Ute-Christine Krupp, die bisher vor allem Erzählungen und Hörspiele, aber vor 20 Jahren auch schon einen Roman veröffentlicht hat, bewahrt stets eine Distanz zu ihrem Protagonisten, nennt ihn konsequent beim Vor- und Zunamen. Generell bleibt die Figur blass und schwer zugänglich. Dass er sich in Clarissa (ebenfalls eine Frau, die ihm so zufällt, er lernt sie durch einen Freund kennen) verliebt hat, erfahren wir nur dadurch, dass seine Tochter ihm sagt, dass man ihm das ansehe. Beruflich verteidigt er das Grundrecht der Freiheit, wie er es im Studium gelernt hat, privat sehnt er sich einerseits nach Freiheit, andererseits nach gewohnten Abläufen und Sicherheit: Die Tagessschau sieht er sich regelmäßig an und am Familienleben vermisst er vor allem, dass die Nussnougatcreme und das gesunde Vollkornbrot auf dem Frühstückstisch standen, denn seitdem Frau und Kinder ausgezogen sind, gibt es nur noch Toast mit Butter.
Im Roman beschreibt Paul Jost Berlin als eine „Stadt wie ein offener Raum, alles in Bewegung. Ich bin in den neunziger Jahren nach Berlin gezogen, sich für mich mit dieser Stadt die Hoffnung verband, die richtige Lebensform zu finden“. Vielleicht ist das eines der großen Themen dieses Buches. Die Suche nach der richtigen Lebensform für sich selbst, immer eingebettet in die Erwartungen anderer Menschen. Beruf oder Liebe? Sicherheit oder Freiheit? Läuft man Gefahr, wenn man zu viel „zweifelt, hinterfragt, zögert, hadert“ (eine Selbstbeschreibung des Protagonisten), im Grunde inhaltslos zu werden, uninteressant, ohne Tiefe?

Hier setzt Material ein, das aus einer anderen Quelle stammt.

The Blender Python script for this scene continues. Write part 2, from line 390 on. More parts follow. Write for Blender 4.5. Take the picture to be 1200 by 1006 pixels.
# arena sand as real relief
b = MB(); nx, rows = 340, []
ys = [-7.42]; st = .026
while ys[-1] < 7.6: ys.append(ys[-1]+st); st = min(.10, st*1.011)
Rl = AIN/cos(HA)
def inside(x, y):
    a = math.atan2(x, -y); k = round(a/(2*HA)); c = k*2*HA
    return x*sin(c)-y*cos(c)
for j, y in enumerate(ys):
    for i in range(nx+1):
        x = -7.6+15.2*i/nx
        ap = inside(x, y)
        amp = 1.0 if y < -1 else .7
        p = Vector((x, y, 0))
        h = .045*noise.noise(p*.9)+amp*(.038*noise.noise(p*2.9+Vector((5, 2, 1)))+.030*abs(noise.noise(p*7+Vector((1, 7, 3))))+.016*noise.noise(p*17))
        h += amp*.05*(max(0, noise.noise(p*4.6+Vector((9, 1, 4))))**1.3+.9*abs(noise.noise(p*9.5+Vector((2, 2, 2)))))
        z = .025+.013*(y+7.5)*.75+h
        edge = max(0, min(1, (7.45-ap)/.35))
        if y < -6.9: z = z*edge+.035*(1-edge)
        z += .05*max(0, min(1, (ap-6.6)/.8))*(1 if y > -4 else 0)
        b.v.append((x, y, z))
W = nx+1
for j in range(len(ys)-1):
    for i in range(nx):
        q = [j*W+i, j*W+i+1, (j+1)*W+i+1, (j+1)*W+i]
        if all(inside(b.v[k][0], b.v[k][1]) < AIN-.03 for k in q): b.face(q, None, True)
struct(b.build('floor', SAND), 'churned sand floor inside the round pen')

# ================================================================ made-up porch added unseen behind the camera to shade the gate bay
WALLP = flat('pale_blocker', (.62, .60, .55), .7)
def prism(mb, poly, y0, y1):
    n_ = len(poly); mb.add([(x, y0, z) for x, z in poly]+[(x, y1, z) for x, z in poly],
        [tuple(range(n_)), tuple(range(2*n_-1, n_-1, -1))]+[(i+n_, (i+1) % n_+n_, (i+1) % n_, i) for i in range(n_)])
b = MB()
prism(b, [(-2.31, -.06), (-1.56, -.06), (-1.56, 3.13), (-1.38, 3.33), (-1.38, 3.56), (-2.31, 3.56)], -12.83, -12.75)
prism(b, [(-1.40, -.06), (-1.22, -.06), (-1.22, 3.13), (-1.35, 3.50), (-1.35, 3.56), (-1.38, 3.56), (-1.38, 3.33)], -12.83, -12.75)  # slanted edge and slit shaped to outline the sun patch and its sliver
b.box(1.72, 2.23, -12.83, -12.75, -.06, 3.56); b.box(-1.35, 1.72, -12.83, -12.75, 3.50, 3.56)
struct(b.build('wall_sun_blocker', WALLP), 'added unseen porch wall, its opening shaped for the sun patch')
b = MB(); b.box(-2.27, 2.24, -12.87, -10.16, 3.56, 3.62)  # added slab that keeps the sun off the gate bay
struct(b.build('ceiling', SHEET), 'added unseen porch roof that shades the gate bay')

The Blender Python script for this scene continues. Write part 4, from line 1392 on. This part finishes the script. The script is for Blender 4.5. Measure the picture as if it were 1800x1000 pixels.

Der Roman deutet viele Themen an: das Wechselspiel von Freiheit und Sicherheit, das Verhältnis von Privat- und Berufsleben, die Anonymität der Großstadt und im Online-Dating, die Gefahren zu vieler Möglichkeiten. Doch parallel zum Protagonisten Paul Jost bleibt alles etwas oberflächlich, wird nichts richtig vertieft. Kann man dem Roman vorwerfen, dass er genauso unbestimmt bleibt wie seine Hauptfigur? Dass er sich nicht entscheiden kann oder will, was er ist und welches Thema im wichtig ist? Es ist zu viel und gleichsam zu wenig, zu viele Fragen, zu wenig Tiefe – diese Widersprüchlichkeiten darzustellen, kann eine Intention des Romans sein, ein nachhaltiges Leseerlebnis bietet er aber nicht.